On his way from Edmonton to Red Deer, Robin Campbell is thinking about the road ahead for Canada’s coal industry. He knows it’s far from smooth, yet he displays the kind of gritty determination typical of so many Albertans.
Coal, he says, remains part of the world’s energy mix. And steel-making coal will continue to be an important Canadian export as long as the world…well, needs steel.
Campbell, a former Alberta environment minister – and, incidentally, a 4th generation miner who spent nearly 30 years in the coal industry – is the new president of the Coal Association of Canada.
On this day he’s travelling to Red Deer to meet with union representatives. It’s about their members, their jobs, their livelihoods.
Campbell says his mission is to preserve jobs in the industry and to work with governments to play a positive role in fighting climate change. The challenge, he says, is demonstrating how coal has a role to play in the global energy mix and to invest in technologies that have the potential to drastically reduce emissions.
“So we’d like to see the government, especially in Canada, up the ante in research and technology and do a better job of retrofitting plants, patenting that technology and selling it worldwide to developing countries so that they can continue to develop, which is positive for everybody – but do so with much lower emissions.

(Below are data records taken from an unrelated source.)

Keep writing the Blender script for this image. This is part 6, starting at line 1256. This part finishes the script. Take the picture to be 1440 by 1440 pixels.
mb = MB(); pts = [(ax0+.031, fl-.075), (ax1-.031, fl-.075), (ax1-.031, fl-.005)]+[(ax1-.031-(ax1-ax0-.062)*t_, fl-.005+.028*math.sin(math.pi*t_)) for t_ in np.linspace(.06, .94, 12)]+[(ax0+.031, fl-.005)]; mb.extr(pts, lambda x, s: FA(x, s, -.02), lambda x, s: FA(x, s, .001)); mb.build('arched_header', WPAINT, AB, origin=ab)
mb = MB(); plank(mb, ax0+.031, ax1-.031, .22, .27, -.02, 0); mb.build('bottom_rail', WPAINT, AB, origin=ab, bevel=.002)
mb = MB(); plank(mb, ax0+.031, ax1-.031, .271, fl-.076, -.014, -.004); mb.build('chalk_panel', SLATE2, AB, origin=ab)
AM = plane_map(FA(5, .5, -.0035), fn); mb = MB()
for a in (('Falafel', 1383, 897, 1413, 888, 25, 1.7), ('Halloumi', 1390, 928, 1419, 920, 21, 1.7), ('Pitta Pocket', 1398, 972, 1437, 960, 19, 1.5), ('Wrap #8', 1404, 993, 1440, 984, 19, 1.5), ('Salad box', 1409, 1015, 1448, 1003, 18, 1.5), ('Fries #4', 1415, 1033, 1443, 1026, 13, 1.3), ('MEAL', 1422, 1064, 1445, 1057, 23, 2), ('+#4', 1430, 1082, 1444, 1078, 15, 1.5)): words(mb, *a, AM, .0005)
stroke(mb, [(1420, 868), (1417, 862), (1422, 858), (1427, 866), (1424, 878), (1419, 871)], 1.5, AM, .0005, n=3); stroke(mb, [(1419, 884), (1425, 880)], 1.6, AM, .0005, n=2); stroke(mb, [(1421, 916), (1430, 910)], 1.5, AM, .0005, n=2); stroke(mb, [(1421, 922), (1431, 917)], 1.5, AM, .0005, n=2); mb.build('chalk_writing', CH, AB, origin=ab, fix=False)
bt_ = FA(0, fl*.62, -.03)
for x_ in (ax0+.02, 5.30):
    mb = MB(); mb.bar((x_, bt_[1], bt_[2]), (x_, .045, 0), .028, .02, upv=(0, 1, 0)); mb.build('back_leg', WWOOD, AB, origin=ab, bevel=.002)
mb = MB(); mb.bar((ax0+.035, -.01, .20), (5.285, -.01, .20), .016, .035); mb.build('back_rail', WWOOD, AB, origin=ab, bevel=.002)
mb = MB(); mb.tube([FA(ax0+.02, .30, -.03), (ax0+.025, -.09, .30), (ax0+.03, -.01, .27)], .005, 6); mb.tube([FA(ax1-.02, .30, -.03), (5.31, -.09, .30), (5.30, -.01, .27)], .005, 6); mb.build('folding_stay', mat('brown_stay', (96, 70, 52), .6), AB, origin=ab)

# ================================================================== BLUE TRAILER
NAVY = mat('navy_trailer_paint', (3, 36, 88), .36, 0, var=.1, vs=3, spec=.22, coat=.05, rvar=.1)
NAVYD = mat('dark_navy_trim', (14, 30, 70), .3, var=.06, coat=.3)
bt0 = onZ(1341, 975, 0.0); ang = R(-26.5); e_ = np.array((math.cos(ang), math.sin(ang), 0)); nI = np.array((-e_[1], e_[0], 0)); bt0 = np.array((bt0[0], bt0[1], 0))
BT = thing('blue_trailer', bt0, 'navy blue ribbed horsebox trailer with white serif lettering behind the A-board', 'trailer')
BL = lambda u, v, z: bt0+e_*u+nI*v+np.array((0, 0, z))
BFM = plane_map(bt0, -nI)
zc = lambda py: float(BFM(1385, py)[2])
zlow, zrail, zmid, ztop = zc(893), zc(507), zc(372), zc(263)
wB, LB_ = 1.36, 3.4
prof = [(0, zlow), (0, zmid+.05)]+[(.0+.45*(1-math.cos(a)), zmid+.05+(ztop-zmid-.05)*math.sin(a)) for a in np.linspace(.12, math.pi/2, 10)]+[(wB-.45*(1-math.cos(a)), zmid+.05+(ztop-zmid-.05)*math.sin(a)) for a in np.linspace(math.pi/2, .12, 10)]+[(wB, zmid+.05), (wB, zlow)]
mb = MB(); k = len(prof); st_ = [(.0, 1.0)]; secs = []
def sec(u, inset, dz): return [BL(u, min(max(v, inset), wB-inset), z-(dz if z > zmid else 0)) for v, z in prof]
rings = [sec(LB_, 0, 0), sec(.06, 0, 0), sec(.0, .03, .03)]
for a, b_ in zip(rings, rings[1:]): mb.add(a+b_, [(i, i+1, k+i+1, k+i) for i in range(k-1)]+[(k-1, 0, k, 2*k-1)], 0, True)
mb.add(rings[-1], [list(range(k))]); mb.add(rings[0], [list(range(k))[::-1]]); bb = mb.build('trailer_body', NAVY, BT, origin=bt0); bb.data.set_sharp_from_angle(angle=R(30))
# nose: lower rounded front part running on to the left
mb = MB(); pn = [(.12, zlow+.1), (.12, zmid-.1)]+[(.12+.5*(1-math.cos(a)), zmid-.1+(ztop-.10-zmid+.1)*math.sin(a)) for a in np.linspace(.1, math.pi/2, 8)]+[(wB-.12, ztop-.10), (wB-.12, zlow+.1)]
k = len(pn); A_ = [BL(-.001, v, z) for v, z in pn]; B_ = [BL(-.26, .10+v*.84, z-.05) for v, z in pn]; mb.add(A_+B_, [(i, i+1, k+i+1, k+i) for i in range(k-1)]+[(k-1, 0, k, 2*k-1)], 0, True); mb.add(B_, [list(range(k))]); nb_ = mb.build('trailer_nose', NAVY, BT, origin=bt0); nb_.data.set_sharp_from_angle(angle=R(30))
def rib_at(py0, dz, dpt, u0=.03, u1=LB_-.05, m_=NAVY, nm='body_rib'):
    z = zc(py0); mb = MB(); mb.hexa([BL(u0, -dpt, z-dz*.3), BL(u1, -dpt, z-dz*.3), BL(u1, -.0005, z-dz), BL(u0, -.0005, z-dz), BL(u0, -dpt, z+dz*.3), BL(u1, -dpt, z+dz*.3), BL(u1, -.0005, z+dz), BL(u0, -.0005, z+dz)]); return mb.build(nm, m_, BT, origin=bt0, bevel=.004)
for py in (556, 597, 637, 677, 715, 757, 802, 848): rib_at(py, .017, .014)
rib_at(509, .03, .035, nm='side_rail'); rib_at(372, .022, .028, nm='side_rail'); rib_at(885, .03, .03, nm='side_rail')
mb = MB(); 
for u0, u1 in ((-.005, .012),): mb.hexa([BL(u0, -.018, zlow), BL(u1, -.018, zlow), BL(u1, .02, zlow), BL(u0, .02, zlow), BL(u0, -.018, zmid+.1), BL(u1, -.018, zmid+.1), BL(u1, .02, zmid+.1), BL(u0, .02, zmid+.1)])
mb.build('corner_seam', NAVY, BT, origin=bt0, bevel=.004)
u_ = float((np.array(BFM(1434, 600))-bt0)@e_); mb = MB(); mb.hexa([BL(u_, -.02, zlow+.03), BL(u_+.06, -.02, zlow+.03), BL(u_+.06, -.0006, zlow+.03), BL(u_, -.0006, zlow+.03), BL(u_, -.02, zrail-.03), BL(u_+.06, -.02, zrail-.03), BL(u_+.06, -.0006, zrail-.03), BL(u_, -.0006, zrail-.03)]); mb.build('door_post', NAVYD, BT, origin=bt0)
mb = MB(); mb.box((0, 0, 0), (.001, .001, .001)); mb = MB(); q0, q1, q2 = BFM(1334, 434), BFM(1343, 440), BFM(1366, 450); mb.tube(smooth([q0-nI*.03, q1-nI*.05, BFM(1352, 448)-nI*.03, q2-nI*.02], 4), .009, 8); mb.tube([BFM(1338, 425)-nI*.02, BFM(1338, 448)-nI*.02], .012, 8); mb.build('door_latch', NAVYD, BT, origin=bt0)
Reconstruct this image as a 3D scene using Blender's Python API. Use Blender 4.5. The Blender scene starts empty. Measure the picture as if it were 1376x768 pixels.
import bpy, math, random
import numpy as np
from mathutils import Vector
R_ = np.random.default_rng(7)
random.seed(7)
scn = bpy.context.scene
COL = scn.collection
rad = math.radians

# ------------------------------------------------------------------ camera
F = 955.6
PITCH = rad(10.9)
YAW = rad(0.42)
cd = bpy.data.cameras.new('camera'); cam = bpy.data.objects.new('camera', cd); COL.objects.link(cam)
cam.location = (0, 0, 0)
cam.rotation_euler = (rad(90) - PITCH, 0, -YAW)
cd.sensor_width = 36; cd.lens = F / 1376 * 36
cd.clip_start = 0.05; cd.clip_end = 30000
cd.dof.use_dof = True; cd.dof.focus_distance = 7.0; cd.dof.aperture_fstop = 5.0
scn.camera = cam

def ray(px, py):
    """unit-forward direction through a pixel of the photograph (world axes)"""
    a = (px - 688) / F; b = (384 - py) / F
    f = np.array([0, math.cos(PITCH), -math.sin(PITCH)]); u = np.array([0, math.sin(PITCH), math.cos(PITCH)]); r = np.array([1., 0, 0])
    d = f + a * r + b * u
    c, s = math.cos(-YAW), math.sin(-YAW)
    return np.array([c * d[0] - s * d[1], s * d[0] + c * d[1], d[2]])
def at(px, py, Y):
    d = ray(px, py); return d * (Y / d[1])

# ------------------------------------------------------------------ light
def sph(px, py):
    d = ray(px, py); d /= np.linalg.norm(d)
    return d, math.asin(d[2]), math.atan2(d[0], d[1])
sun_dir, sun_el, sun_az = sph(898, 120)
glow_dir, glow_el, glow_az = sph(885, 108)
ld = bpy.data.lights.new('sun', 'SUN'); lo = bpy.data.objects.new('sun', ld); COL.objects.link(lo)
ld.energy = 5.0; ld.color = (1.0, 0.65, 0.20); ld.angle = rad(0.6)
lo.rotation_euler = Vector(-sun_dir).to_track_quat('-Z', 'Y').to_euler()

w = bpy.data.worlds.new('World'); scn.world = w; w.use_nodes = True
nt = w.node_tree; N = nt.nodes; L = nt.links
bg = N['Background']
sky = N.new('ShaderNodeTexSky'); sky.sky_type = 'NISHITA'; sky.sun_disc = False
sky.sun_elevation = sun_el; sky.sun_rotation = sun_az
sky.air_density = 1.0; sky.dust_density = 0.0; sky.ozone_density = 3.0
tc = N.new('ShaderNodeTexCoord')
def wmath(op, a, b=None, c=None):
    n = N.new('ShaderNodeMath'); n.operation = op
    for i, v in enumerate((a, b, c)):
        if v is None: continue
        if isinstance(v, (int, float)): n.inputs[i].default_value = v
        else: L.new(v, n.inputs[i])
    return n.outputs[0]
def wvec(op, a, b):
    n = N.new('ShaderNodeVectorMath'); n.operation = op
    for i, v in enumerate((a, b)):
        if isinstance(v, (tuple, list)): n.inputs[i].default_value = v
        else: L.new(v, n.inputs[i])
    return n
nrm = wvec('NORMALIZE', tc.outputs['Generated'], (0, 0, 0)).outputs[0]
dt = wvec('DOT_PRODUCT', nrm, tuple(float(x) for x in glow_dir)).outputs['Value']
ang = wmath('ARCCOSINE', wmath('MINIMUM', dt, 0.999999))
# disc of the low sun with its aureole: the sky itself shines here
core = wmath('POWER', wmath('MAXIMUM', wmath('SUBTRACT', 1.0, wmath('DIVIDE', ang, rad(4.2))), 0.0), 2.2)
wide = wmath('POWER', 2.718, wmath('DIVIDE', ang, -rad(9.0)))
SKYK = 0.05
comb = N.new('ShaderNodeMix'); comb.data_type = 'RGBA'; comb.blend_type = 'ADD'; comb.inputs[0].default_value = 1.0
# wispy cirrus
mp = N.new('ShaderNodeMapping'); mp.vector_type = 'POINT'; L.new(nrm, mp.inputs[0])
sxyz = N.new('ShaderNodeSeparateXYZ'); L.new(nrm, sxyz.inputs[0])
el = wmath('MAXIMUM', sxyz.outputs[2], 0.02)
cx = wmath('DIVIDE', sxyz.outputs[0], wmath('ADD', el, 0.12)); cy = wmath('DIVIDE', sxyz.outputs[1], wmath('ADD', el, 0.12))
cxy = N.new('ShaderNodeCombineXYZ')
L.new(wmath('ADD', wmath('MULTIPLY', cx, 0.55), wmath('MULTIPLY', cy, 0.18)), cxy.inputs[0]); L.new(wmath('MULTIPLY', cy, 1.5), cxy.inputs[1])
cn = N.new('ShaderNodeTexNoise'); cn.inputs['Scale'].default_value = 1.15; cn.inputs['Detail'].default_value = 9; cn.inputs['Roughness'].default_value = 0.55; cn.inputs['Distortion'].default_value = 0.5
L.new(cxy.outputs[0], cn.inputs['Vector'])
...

“India has 240 to 300 million people without power. They’re going to do what they have to do to get that power to their citizens,” he says.
As a former mine worker, union official and cabinet minister, Campbell understands the challenges and issues facing the coal industry. However, the nations of the world, he says, will always need steel, always need affordable and reliable energy. And now, more than ever, Canada needs those tens of thousands of well-paying jobs, direct and indirect, that depend on Canadian coal.